2014 GSA Annual Meeting in Vancouver, British Columbia (19–22 October 2014)

Paper No. 61-5
Presentation Time: 2:00 PM

GEOCHRONOLOGY OF INTRUSIVE ROCKS AND HYDROTHERMAL ALTERATION AT THE STRUCTURALLY CONTROLLED STIBNITE AU-SB-W DEPOSIT, IDAHO


GILLERMAN, Virginia S., Idaho Geological Survey, 322 E. Front St., Ste. 242, Boise, ID 83702, ISAKSON, Vincent H., Department of Geosciences, Boise State University, Boise, ID 83725-1535, SCHMITZ, Mark D., Department of Geosciences, Boise State University, 1910 University Drive, Boise, ID 83725-1535, BENOWITZ, Jeff, Geophysical Institute and Geochronology Laboratory, University of Alaska Fairbanks, Fairbanks, AK 99775 and LAYER, Paul W., Geophysical Institute and Geochronology Laboratory, Univ. of Alaska Fairbanks, Fairbanks, AK 99775

The Stibnite Mining District of central Idaho produced nearly a million ounces of gold plus substantial tungsten and antimony from dilatant zones of the Meadow Creek and West End Faults.
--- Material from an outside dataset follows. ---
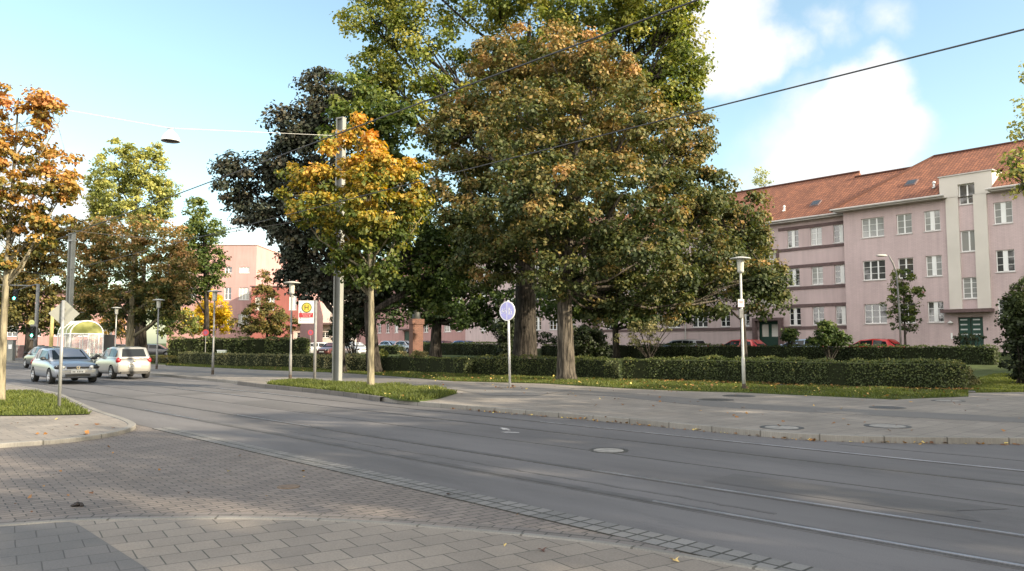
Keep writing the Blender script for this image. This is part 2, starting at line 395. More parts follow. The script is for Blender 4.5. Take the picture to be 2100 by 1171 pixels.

In the district, Cretaceous-age Idaho Batholith has intruded a metasedimentary roof pendant of uncertain age (Reed et al., 2014), but an Eocene caldera is now adjacent. Recent exploration work by Midas Gold, Inc., has outlined a multi-million ounce gold (plus antimony and tungsten) resource, but the age of intrusives and ores are unknown. Mineralization (Au-W-Sb-Hg) is hosted by batholith, schist, calc-silicates, carbonates, and quartzites, principally within the N-trending Meadow Creek Fault and NE-trending splays. Gold is present in disseminated pyrite and quartz-carbonate veins and breccias with pyrite, stibnite, arsenopyrite and scheelite. We present new U-Pb ages for 3 major intrusive rocks: quartz monzonite, alaskite and granite. Zircons have large inherited cores, but combined CL imaging and LA-ICPMS spot analysis identify zones of new zircon growth suitable for ID-TIMS analysis. Zircons of ~89 Ma define the quartz monzonite as an older batholith phase. Zircon rims in the granitic Stibnite Stock are 85.7 ± 0.1 Ma, similar to an 85.3 ± 0.1 Ma age on nearby metamorphic sphene. Zircon tips in the texturally younger alaskite are 83.6 ± 0.1 Ma. Post-mineral porphyry dikes, similar to the Eocene-age Challis volcanic suite, intrude along faults. 40Ar/39Ar step heating analysis ages of 46.8 Ma ± 0.3 (biotite) and 45.9 Ma ± 0.3 Ma (feldspar) in a latite porphyry match typical ages of Challis volcanics. Vein relationships are complex, but potassic alteration and K-feldspar envelopes are locally common. Hydrothermal K-feldspar in 3 veins in schist and granite from the West End area returned flat plateaus and weighted average ages of 51.7 Ma ± 0.3 Ma, 51.0 ± 0.4 Ma and 50.8 ± 0.3 Ma. While not totally definitive of all mineralization in the district, the assemblage of quartz-carbonate-K-feldspar-sulfides is present in at least the historic Yellow Pine pit and West End deposits. The new ages are compatible with observed mineral assemblages in the ores and suggest the bulk of mineralization is early Eocene (~51 Ma), probably associated with the onset of tectonic extension, faulting, and uplift that preceded continental volcanism. Work is ongoing.